Auch wenn diese Gegend heute ein touristischer Hotspot ist, hat Cincinnati jede Menge mehr zu bieten. Der Springbrunnen Tyler Davidson Fountain auf dem zentralen Fountain Square ist eines der Wahrzeichen Cincinnatis. Von den Einheimischen liebevoll als Cincinnati Angel bezeichnet, ist die 13 Meter hohe Skulptur einer der meistfotografierten Orte der Stadt. Der Platz ringsum lädt mit Cafés und Restaurants zum Verweilen ein.
Zahlreiche Museen zeugen davon, das die Stadt im 19. Jahrhundert eine der größten und wichtigsten der Nation war. Dazu zählt das Cincinnati Art Museum im Eden Park. Interessant ist das Cincinnati Union Terminal. Der Bahnhof mit seiner imposanten Hauptfassade beherbergt das Museum Center, einen Komplex aus verschiedenen Museen unter einem Dach.

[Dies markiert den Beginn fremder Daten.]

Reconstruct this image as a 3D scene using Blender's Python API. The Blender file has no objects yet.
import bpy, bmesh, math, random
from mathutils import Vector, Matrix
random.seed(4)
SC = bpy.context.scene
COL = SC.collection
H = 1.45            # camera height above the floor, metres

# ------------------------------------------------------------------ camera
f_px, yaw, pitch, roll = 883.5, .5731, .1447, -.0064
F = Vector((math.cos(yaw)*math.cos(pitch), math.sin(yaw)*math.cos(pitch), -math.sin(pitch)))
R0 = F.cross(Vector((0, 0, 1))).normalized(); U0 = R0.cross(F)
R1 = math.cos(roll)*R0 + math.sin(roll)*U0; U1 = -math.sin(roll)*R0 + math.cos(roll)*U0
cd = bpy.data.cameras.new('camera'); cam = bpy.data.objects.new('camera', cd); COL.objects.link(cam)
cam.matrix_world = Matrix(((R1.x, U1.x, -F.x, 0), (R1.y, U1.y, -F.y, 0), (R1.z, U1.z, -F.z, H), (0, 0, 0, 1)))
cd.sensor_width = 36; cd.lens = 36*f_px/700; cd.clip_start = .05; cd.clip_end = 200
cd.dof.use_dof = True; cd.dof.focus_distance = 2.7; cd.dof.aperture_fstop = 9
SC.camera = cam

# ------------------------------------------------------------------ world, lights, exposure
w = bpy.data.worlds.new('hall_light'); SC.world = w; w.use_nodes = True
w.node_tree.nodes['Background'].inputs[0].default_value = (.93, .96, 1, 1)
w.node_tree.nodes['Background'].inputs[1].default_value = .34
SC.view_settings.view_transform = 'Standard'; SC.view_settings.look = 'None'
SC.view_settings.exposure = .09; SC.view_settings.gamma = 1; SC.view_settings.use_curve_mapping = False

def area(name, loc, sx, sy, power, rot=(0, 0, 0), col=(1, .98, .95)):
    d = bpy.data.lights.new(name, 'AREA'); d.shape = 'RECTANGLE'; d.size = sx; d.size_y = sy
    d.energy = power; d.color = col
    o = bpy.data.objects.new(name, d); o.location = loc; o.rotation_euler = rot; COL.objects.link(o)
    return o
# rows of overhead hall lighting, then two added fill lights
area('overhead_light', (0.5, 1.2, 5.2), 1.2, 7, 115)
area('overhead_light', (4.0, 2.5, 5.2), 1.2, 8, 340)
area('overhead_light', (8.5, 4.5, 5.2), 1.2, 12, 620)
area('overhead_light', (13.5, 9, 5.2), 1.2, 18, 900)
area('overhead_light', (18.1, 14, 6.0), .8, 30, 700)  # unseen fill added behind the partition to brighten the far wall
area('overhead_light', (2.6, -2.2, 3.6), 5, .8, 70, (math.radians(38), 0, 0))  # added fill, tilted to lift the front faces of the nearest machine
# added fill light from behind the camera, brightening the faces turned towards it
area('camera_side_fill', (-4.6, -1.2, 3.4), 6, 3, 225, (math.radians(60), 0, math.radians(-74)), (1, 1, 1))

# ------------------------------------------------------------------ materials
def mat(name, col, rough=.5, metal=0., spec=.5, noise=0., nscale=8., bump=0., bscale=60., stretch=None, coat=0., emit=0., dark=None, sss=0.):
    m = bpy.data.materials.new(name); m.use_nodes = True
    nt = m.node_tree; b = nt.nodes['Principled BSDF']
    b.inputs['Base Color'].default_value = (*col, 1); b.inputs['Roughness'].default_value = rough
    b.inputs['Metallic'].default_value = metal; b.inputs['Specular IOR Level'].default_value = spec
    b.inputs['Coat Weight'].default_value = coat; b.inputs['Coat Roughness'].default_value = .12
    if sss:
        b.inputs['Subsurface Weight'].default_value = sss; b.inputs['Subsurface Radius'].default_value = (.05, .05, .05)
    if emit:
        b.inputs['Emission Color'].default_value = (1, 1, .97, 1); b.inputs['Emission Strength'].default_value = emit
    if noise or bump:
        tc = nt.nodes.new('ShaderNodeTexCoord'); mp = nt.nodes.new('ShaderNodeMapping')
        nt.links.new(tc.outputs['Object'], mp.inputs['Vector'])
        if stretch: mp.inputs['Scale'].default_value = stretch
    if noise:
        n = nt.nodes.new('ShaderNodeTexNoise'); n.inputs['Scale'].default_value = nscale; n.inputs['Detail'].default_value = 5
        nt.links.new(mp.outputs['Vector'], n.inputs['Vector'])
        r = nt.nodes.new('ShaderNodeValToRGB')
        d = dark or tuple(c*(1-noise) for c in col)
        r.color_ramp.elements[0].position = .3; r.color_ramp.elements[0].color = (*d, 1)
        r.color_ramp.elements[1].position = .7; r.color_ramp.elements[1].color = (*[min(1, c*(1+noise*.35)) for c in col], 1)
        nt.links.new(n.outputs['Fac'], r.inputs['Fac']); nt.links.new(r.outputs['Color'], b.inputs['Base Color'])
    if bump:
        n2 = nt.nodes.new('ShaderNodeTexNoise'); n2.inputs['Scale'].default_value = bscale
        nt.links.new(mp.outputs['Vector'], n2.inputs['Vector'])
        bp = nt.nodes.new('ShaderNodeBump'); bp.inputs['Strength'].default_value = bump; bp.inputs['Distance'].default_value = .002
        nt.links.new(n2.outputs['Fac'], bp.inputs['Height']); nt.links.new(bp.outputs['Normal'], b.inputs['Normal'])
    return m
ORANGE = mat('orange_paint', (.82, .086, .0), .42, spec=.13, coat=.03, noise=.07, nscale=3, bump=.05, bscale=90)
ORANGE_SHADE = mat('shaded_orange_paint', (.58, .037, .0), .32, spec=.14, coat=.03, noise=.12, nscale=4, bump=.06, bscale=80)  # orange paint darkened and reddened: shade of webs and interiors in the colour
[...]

Ein besonderer Ort ist das 1832 erbaute Harriet Beecher Stowe House. Das Wohnhaus der Schriftstellerin, die sich in Werken wie ihrem berühmten Roman Onkel Toms Hütte gegen die Sklaverei stellte, umfasst ein kleines Museum, das sich dem Leben und Wirken Stowes widmet und die Underground Railroad würdigt, ein geheimes Schleusernetzwerk, das Sklaven befreite und ihnen die Flucht in die Nordstaaten oder nach Kanada ermöglichte.
Ebenfalls einmalig ist das Taft Museum of Art. Nicht nur weil es als Kunstmuseum zahlreiche Werke alter Meister zur Schau stellt. Das Haus selbst ist eine Besonderheit. 1820 erbaut, ist es das älteste hölzerne Wohnhaus Cincinnatis, das heute noch existiert. Das Museum ist entgegen landläufiger Annahme nicht zu verwechseln mit dem Geburtshaus des einstigen Präsidenten der USA William Howard Taft, der in Cincinnati das Licht der Welt erblickte. Tafts Geburtsstätte befindet sich nördlich von Downtown. Als als William Howard Taft National Historic Site besonders geschützt, empfiehlt sich dieser Ort als weitere Station auf einer Entdeckungstour.
Sich von all den Eindrücken erholen kann man in einem der Parks der Stadt, zum Beispiel entlang der Ufer des Ohio River. Von der historischen John A. Roebling Suspension Bridge überblickt man die Skyline, aus der sich der markante Carew Tower erhebt. Das Bauwerk im schlicht-eleganten Art-Deco-Stil war zur Zeit seiner Errichtung im Jahr 1930 mit 175 Metern das höchste Gebäude der Stadt; eines der schönsten ist es noch heute.
Wo es so viel zu entdecken gibt, wird man früher oder später hungrig. Auch beim Essen ist mancher deutscher Einfluss bis heute spürbar. Die Einheimischen mögen eher deftige Hausmannskost, und das bekommen sie in Form von Goetta oder dem berühmten Cincinnati Chili. Während Goetta eine Wurst aus Fleisch und Getreide ist, die Einwanderer aus Nordwestdeutschland mit in die Neue Welt brachten, stammt das Chili vom Balkan und ist eine scharfe Sauce, die buchstäblich zu allem gereicht wird, was in Cincinnati auf einen Teller kommt. Beides sind Klassiker, die in unzähligen Restaurants der Stadt serviert werden.
Eine weitere Spezialität ist unechte Schildkrötensuppe, die wiederum aus Deutschland den Weg nach Cincinnati fand. Traditionell mit Innereien zubereitet, verwenden sie heute Hackfleisch als Grundlage. Aber keine Sorge, es gibt an jeder Ecke auch ganz ordinäre Burger oder Steaks. Und zum nachtisch oder als Leckerei zwischendurch empfiehlt sich ein Eis von Graeter’s. Die von deutschen Einwanderern begründete Eismanufaktur hat Eisdielen in der ganzen Stadt und ist inzwischen sogar in fünf Bundesstaaten vertreten.
Gutem Essen gewidmet ist das Festival Taste of Cincinnati. Alljährlich am Wochenende des Memorial Day gefeiert, ist es nicht nur das älteste Gastronomie-Fest der USA, sondern mit einer halben Million Besuchern auch eines der größten Straßenfeste überhaupt. Doch der wohl wichtigste Höhepunkt im Veranstaltungskalender ist das Oktoberfest. Benannt nach der alten deutschen Schreibweise der Stadt – Zinzinnati – ist es das zweitgrößte Oktoberfest der Welt.